[3D scene scripts]
┄┄┄┄┄┄┄┄┄┄┄┄┄┄┄┄┄┄┄┄
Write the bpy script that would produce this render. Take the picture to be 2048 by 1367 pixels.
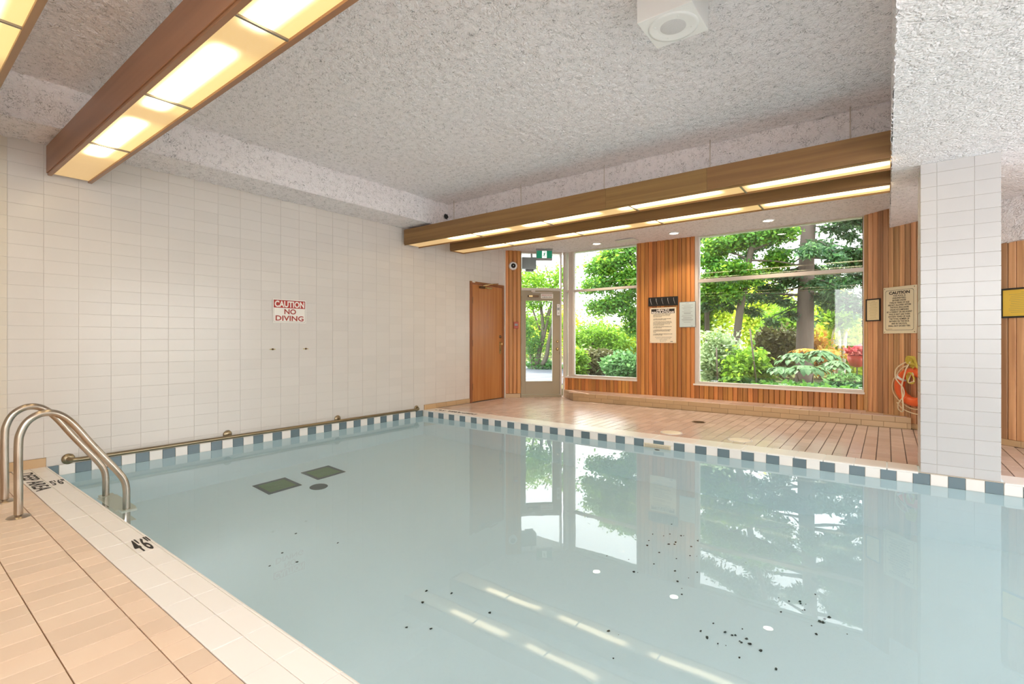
import bpy, bmesh, math, random
import numpy as np
from mathutils import Vector, Matrix

random.seed(7)
rng = np.random.default_rng(7)
for o in list(bpy.data.objects):
    bpy.data.objects.remove(o)
SC = bpy.context.scene
COL = SC.collection
PI = math.pi

# ------------------------------------------------------------------ camera
F, PSI, HOR, CX, CH = 985.57, 0.6504, 680.0, 5.668, 1.07
cam = bpy.data.cameras.new('camera')
cam.sensor_fit = 'HORIZONTAL'; cam.sensor_width = 36.0
cam.lens = F * 36.0 / 2048.0
cam.shift_y = (HOR - 683.5) / 2048.0
cam.clip_start = 0.05; cam.clip_end = 300
co = bpy.data.objects.new('camera', cam); COL.objects.link(co)
co.location = (CX, 0, CH); co.rotation_euler = (PI/2, 0, PSI)
SC.camera = co

# ------------------------------------------------------------------ world, sun, exposure
w = bpy.data.worlds.new('world'); SC.world = w; w.use_nodes = True
wn = w.node_tree; wn.nodes.clear()
wo = wn.nodes.new('ShaderNodeOutputWorld'); wb = wn.nodes.new('ShaderNodeBackground')
wg = wn.nodes.new('ShaderNodeTexCoord'); wx = wn.nodes.new('ShaderNodeSeparateXYZ')
wr = wn.nodes.new('ShaderNodeValToRGB')
wr.color_ramp.elements[0].position = 0.0; wr.color_ramp.elements[0].color = (1.0, 0.99, 0.97, 1)
wr.color_ramp.elements[1].position = 0.8; wr.color_ramp.elements[1].color = (0.86, 0.93, 1.0, 1)
wn.links.new(wg.outputs['Generated'], wx.inputs[0]); wn.links.new(wx.outputs['Z'], wr.inputs[0])
wn.links.new(wr.outputs[0], wb.inputs['Color']); wb.inputs['Strength'].default_value = 2.3
wn.links.new(wb.outputs[0], wo.inputs[0])

sun = bpy.data.lights.new('sun', 'SUN'); sun.energy = 4.2; sun.angle = 0.01; sun.color = (1, 0.93, 0.78)
so = bpy.data.objects.new('sun', sun); COL.objects.link(so)
so.rotation_euler = Vector((0.55, -0.30, -1.0)).to_track_quat('-Z', 'Y').to_euler()

vs = SC.view_settings
SC.display_settings.display_device = 'sRGB'
vs.view_transform = 'Standard'; vs.look = 'None'; vs.gamma = 1.0; vs.use_curve_mapping = False
vs.exposure = 1.44
try:
    SC.cycles.max_bounces = 16; SC.cycles.diffuse_bounces = 9; SC.cycles.glossy_bounces = 10
    SC.cycles.transmission_bounces = 12; SC.cycles.transparent_max_bounces = 16
    SC.cycles.sample_clamp_indirect = 10.0
    SC.cycles.blur_glossy = 0.5
except Exception:
    pass

# ------------------------------------------------------------------ where a sight line meets a plane (to place things on real planes)
_c, _s = math.cos(PSI), math.sin(PSI)
def ray(x, y):
    u = (x - 1024) / F; v = (HOR - y) / F
    return Vector((-_s + u*_c, _c + u*_s, v))
def onZ(x, y, z): r = ray(x, y); t = (z-CH)/r.z; return Vector((CX+r.x*t, r.y*t, z))
def onY(x, y, Y): r = ray(x, y); t = Y/r.y; return Vector((CX+r.x*t, Y, CH+r.z*t))
def onX(x, y, X): r = ray(x, y); t = (X-CX)/r.x; return Vector((X, r.y*t, CH+r.z*t))
def proj(p):
    dx = p[0]-CX; zc = p[1]*_c - dx*_s; xc = p[1]*_s + dx*_c
    if zc < 0.05: return None
    return 1024+F*xc/zc, HOR-F*(p[2]-CH)/zc, zc

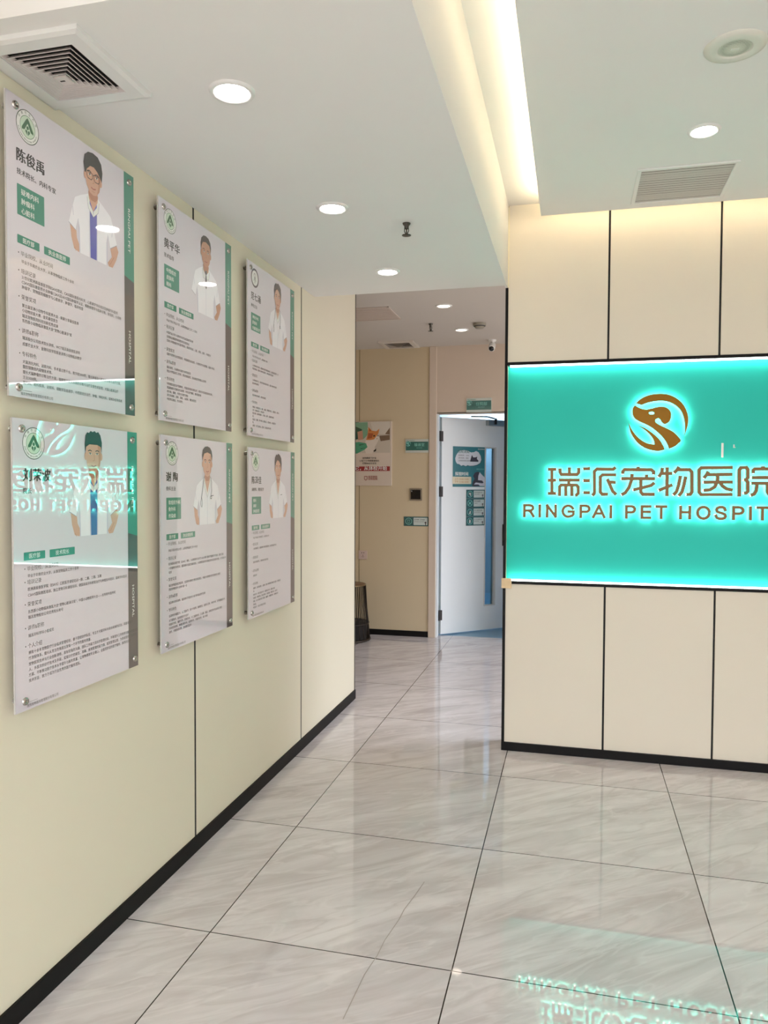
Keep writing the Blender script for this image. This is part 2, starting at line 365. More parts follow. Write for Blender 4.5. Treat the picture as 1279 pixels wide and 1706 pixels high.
# ================================================================== the illuminated sign
STROKES = {"瑞":[[[-0.14,1.564],[-0.094,1.564]],[[-0.14,1.504],[-0.094,1.504]],[[-0.139,1.433],[-0.093,1.433]],[[-0.118,1.564],[-0.116,1.433]],[[-0.075,1.57],[-0.074,1.546],[-0.067,1.536],[0.016,1.536],[0.024,1.546],[0.024,1.573]],[[-0.025,1.575],[-0.025,1.536]],[[-0.081,1.506],[0.03,1.506]],[[-0.027,1.506],[-0.027,1.478]],[[-0.076,1.418],[-0.076,1.469],[-0.068,1.478],[0.014,1.478],[0.022,1.469],[0.023,1.434],[0.014,1.425],[0.006,1.424]],[[-0.043,1.478],[-0.042,1.418]],[[-0.011,1.478],[-0.01,1.418]]],"派":[[[0.047,1.566],[0.084,1.568]],[[0.048,1.503],[0.083,1.503]],[[0.049,1.438],[0.085,1.438]],[[0.215,1.575],[0.204,1.564],[0.119,1.565],[0.106,1.553],[0.108,1.442],[0.105,1.431],[0.096,1.423]],[[0.219,1.534],[0.148,1.534],[0.137,1.523],[0.138,1.442],[0.148,1.43],[0.179,1.43]],[[0.173,1.513],[0.19,1.474],[0.202,1.446],[0.221,1.428]],[[0.183,1.495],[0.218,1.494]]],"宠":[[[0.33,1.578],[0.33,1.561]],[[0.252,1.538],[0.252,1.551],[0.261,1.562],[0.396,1.561],[0.408,1.551],[0.408,1.535]],[[0.245,1.514],[0.416,1.514]],[[0.3,1.539],[0.296,1.502],[0.285,1.467],[0.267,1.439],[0.247,1.427]],[[0.373,1.536],[0.374,1.514]],[[0.344,1.514],[0.345,1.443],[0.355,1.431],[0.416,1.431]],[[0.306,1.454],[0.353,1.466],[0.396,1.478],[0.407,1.487],[0.413,1.493]]],"物":[[[0.452,1.572],[0.449,1.547],[0.434,1.523]],[[0.447,1.542],[0.502,1.542]],[[0.475,1.575],[0.477,1.421]],[[0.435,1.452],[0.503,1.482]],[[0.534,1.577],[0.525,1.56],[0.509,1.544]],[[0.528,1.561],[0.586,1.561],[0.597,1.549],[0.599,1.444],[0.592,1.433],[0.572,1.431]],[[0.542,1.53],[0.533,1.479],[0.524,1.447],[0.508,1.428]],[[0.568,1.526],[0.559,1.479],[0.55,1.444],[0.535,1.423]]],"医":[[[0.795,1.572],[0.643,1.571],[0.632,1.559],[0.634,1.445],[0.645,1.431],[0.796,1.433]],[[0.678,1.553],[0.669,1.534],[0.656,1.517]],[[0.672,1.535],[0.794,1.537]],[[0.655,1.496],[0.796,1.497]],[[0.723,1.535],[0.723,1.503],[0.71,1.472],[0.688,1.457],[0.656,1.453]],[[0.732,1.498],[0.748,1.476],[0.767,1.462],[0.797,1.455]]],"院":[[[0.828,1.422],[0.826,1.559],[0.834,1.571],[0.859,1.572],[0.866,1.561],[0.867,1.52],[0.86,1.509],[0.849,1.508]],[[0.86,1.507],[0.867,1.497],[0.868,1.449],[0.861,1.441],[0.85,1.44]],[[0.938,1.579],[0.938,1.564]],[[0.892,1.542],[0.892,1.557],[0.901,1.565],[0.976,1.565],[0.986,1.557],[0.986,1.542]],[[0.886,1.52],[0.992,1.521]],[[0.884,1.491],[0.996,1.491]],[[0.912,1.491],[0.908,1.453],[0.899,1.436],[0.883,1.429]],[[0.961,1.491],[0.962,1.447],[0.97,1.435],[0.999,1.434]]]}
LOGO = {"crescent":[[0.313,1.914],[0.334,1.934],[0.359,1.948],[0.39,1.958],[0.427,1.961],[0.463,1.958],[0.494,1.948],[0.525,1.928],[0.55,1.901],[0.567,1.868],[0.575,1.833],[0.574,1.798],[0.566,1.766],[0.558,1.742],[0.56,1.769],[0.558,1.804],[0.551,1.839],[0.537,1.872],[0.511,1.899],[0.48,1.916],[0.45,1.923],[0.416,1.923],[0.385,1.918],[0.36,1.911],[0.346,1.905],[0.332,1.907]],"head":[[0.309,1.903],[0.323,1.893],[0.346,1.883],[0.369,1.88],[0.394,1.885],[0.422,1.892],[0.447,1.893],[0.467,1.887],[0.481,1.876],[0.49,1.858],[0.49,1.835],[0.482,1.814],[0.468,1.803],[0.456,1.801],[0.444,1.812],[0.437,1.825],[0.427,1.832],[0.415,1.827],[0.412,1.818],[0.418,1.808],[0.44,1.794],[0.474,1.777],[0.505,1.758],[0.528,1.734],[0.541,1.716],[0.537,1.706],[0.512,1.684],[0.483,1.671],[0.47,1.702],[0.45,1.732],[0.424,1.759],[0.396,1.783],[0.367,1.8],[0.336,1.815],[0.31,1.832],[0.298,1.853],[0.296,1.88],[0.302,1.896]],"tail":[[0.279,1.811],[0.289,1.786],[0.305,1.759],[0.328,1.732],[0.357,1.71],[0.383,1.699],[0.41,1.695],[0.406,1.715],[0.396,1.734],[0.379,1.755],[0.353,1.778],[0.325,1.796],[0.356,1.784],[0.387,1.764],[0.416,1.74],[0.439,1.714],[0.455,1.686],[0.461,1.666],[0.431,1.66],[0.397,1.664],[0.363,1.676],[0.332,1.697],[0.306,1.728],[0.288,1.761],[0.281,1.791]],"eye":[[0.406,1.86],[0.405,1.856],[0.4,1.854],[0.393,1.853],[0.386,1.854],[0.381,1.857],[0.379,1.86],[0.381,1.864],[0.386,1.866],[0.393,1.867],[0.4,1.866],[0.405,1.863]]}
LATIN = [["R",-0.27,-0.208],["I",-0.187,-0.174],["N",-0.147,-0.089],["G",-0.064,0.006],["P",0.031,0.088],["A",0.097,0.167],["I",0.187,0.201],["P",0.267,0.322],["E",0.346,0.4],["T",0.42,0.479],["H",0.539,0.597],["O",0.622,0.693],["S",0.712,0.772],["P",0.796,0.854],["I",0.876,0.89],["T",0.912,0.968]]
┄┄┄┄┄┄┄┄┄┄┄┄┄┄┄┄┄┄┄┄
Reproduce only the lines of the records from the start up to and including the line that holds "PI = math.pi"; do not carry over any picture.

Write the bpy script that would produce this render. Take the picture to be 2048 by 1367 pixels.
import bpy, bmesh, math, random
import numpy as np
from mathutils import Vector, Matrix

random.seed(7)
rng = np.random.default_rng(7)
for o in list(bpy.data.objects):
    bpy.data.objects.remove(o)
SC = bpy.context.scene
COL = SC.collection
PI = math.pi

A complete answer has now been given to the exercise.